Dopo aver visto il film polacco “Cold War” (Guerra Fredda), non ce ne voglia nessuno, Fantozzi avrebbe sicuramente esclamato: “E’ una boiata pazzesca!” .

Gli ingredienti ci sono tutti: Varsavia 1949 sotto il tallone del regime comunista, una triste storia d’amore tra un pianista (Viktor) e una giovane cantante (Zula), che si rincorrono al di là e al di qua della cortina di ferro, un finale funereo. Mentre però la battuta di Fantozzi aveva un senso a causa dell’imposizione di certi film nei cineforum della sua città, la visione di “Cold War” non ce la ordina nessuno.

Meglio parlarne con calma e senza pregiudizi.

Appena prende forma la prima inquadratura sullo schermo, si manifesta una novità a dir poco singolare: la proiezione è in 4/3 come nei cinegiornali anni ‘60/’70 quando si girava in 16mm con il formato accademico di 1:1:33. Non solo, l’immagine è in bianco nero. Per coloro che hanno sempre visto film in widescreen con colori squillanti, è un pugno allo stomaco. Con questo espediente stilistico, però, il regista sessantenne Pawel Pawlikowski ricrea l’atmosfera incolore di certe città dell’Est durante gli anni della Guerra Fredda e i protagonisti sono come prigionieri in una sequenza di inquadrature fisse dalla cornice quasi quadrata come un dipinto.
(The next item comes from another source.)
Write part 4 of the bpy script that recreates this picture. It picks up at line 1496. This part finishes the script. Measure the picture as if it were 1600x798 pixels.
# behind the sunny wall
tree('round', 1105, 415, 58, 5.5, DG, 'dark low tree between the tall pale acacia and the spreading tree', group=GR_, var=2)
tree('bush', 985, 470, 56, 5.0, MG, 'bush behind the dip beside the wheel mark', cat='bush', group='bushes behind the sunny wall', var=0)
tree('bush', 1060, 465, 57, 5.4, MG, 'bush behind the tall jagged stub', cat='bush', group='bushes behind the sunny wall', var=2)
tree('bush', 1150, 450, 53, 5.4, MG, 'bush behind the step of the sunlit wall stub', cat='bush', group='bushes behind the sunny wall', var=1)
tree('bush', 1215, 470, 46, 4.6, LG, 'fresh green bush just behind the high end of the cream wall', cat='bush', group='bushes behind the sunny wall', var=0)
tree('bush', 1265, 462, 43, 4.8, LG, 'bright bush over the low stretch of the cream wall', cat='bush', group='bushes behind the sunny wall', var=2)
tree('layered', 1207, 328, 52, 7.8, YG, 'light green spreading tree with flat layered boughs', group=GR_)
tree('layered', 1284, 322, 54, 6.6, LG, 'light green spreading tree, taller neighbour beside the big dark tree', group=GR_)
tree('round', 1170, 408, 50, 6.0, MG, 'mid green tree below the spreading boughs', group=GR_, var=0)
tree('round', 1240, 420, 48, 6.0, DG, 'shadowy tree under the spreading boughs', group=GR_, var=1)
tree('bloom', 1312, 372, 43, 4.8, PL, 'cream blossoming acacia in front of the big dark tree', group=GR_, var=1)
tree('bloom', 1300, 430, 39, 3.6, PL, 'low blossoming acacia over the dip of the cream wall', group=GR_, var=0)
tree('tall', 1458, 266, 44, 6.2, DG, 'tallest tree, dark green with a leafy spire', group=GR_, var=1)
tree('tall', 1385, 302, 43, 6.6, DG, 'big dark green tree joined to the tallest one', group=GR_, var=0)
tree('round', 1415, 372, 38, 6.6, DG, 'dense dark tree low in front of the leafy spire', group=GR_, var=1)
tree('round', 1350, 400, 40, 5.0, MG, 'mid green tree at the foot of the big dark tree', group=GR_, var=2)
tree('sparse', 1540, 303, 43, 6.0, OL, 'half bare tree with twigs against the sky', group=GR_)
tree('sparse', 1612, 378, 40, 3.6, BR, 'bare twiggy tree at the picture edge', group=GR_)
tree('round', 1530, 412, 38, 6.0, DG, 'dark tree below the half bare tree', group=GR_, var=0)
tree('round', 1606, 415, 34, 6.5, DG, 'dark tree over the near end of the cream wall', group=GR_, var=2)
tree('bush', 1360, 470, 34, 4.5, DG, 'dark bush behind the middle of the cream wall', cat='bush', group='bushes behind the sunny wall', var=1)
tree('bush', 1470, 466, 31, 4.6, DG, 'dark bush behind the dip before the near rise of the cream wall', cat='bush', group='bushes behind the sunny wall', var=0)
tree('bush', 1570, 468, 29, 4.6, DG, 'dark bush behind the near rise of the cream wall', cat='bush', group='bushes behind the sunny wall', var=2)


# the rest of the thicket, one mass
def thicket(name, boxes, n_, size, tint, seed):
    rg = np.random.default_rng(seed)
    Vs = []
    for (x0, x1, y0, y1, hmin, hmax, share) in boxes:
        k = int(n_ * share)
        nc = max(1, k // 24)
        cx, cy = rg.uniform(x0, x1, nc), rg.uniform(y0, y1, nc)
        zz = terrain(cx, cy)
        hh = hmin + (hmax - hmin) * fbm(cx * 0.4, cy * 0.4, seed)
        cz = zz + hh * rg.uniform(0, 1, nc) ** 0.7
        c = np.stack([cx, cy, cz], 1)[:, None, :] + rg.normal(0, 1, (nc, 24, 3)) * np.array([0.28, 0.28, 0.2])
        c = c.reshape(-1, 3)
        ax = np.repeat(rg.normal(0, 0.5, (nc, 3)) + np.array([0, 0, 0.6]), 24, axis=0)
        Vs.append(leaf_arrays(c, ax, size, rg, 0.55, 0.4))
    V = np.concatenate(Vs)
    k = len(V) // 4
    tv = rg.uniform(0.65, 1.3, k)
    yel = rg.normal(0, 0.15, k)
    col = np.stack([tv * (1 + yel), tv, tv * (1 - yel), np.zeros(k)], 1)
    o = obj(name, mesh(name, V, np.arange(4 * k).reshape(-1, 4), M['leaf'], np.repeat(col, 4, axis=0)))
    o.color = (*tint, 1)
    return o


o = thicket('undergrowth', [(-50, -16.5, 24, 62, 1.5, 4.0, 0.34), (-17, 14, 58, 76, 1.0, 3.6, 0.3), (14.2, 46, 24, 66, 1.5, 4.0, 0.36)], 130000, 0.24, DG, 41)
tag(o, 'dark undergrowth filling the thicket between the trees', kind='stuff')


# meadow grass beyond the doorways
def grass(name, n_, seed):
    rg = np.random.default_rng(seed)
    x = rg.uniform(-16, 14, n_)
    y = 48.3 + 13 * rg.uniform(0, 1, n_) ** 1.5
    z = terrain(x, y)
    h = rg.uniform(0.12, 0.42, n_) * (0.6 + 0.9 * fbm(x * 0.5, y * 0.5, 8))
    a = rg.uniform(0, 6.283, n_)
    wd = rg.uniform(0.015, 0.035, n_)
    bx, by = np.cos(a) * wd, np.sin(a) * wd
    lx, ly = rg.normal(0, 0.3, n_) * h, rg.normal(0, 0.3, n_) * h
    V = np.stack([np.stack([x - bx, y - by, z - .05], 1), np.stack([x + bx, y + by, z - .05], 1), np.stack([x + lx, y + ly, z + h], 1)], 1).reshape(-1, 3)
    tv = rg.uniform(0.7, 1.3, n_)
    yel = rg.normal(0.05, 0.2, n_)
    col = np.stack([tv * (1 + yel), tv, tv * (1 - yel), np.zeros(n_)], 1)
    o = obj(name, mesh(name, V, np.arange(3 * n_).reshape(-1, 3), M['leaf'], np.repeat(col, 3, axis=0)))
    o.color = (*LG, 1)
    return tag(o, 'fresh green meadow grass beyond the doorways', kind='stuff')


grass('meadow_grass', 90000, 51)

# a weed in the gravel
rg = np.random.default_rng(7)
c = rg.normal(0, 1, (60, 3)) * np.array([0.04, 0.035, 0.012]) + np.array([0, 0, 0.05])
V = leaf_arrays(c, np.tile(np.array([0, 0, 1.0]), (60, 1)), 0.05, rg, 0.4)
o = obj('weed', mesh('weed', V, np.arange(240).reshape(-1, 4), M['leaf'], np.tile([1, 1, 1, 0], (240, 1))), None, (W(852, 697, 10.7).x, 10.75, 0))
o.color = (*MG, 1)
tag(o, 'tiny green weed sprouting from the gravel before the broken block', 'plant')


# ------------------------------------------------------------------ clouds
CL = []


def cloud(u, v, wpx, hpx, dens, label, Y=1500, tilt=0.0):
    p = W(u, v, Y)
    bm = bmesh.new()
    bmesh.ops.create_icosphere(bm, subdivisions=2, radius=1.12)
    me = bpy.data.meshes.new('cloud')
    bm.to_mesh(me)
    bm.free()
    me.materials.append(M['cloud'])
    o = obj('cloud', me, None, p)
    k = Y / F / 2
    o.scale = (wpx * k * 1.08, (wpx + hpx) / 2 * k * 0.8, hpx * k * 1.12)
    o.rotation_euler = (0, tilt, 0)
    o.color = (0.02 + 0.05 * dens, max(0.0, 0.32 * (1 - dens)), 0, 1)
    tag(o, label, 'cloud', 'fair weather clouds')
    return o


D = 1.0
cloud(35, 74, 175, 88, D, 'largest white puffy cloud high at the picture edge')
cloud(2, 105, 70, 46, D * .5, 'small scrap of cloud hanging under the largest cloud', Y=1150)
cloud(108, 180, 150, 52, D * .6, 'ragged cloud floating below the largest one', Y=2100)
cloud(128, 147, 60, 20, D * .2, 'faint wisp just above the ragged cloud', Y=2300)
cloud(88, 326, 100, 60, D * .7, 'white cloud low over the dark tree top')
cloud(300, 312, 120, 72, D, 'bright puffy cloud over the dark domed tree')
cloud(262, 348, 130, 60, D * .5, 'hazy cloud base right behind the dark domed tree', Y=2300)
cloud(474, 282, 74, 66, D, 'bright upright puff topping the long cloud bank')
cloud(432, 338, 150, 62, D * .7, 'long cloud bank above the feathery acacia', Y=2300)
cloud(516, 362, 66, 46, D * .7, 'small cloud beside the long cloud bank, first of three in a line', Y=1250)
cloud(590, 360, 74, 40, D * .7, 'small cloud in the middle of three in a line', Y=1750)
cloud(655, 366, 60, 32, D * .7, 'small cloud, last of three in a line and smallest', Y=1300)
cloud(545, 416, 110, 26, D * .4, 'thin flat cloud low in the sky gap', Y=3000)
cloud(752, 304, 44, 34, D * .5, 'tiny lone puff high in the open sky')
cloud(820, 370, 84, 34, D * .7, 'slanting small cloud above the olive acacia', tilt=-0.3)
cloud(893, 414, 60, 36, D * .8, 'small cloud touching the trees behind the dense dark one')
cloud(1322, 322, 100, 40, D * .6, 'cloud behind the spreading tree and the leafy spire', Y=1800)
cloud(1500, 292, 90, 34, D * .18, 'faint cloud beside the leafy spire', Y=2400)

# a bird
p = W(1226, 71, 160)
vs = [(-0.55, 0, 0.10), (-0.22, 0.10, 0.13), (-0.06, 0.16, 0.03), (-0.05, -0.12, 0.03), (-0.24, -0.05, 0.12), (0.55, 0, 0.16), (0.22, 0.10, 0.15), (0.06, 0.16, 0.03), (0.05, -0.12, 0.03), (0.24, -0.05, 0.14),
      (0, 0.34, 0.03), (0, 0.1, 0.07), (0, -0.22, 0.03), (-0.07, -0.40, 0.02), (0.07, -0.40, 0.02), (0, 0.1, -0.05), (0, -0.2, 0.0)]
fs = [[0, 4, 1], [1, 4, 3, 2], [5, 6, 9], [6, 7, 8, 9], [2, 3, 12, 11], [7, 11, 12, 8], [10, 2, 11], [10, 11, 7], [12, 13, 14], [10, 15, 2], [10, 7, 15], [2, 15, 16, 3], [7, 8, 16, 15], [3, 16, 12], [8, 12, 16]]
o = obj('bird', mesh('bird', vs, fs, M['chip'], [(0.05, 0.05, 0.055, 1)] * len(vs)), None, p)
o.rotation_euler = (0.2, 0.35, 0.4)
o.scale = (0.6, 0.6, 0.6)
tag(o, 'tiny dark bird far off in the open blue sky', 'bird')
Il bianco nero molto corposo del direttore della fotografia Lukasz Zal e un dialogo scarno e diretto contribuiscono a rendere alla fine poco romantica la tormentata vicenda amorosa dei protagonisti.

Viktor, di estrazione borghese e amante del jazz proibito in patria, è inquieto nella Varsavia staliniana così come si sente fuori posto nella Parigi bohemienne degli anni 50. Ritornato in Polonia perché incaricato dal partito di riscoprire i canti popolari e mettere in piedi un complesso folcloristico, è folgorato dalla bellezza slava e dagli occhi intelligenti dell’allieva Zula, una proletaria schietta ed esuberante. 

Da questo momento il film viaggia sul crinale della metafora: Zula si identifica con la Polonia del dopoguerra, aggrappata alle proprie radici, ma ansiosa di sopravvivere alle cure sovietiche. Viktor, tormentato nella vita e nell’amore, è alla ricerca di una memoria perduta e della sua amante-patria incarnata in Zula. Un film d’autore, dunque, raffinato nella forma e soffuso di un afflato nostalgico perchè il regista si ispira alla vera storia dei suoi genitori, tra canti popolari e rock ‘n roll, in un continuo rincorrersi tra Est e Ovest sotto la cappa plumbea della Guerra Fredda.

Tuttavia la battuta fantozziana ha qualche ragione d’essere: le dissolvenze in nero tra un episodio e l’altro, l’eccessiva lunghezza delle geometriche inquadrature dei cori e dei balli folcloristici rallentano a dismisura il ritmo della pellicola, tanto che gli 85 minuti del film sembrano eterni.

Pawel Pawlikowski non è un parvenu, ma proviene da un passato documentaristico di valore e da lungometraggi come “Ida” con il quale ha vinto un oscar qualche anno fa.

I critici di mestiere lo esaltano, il pubblico anche attento si annoia: così va il mondo del cinema!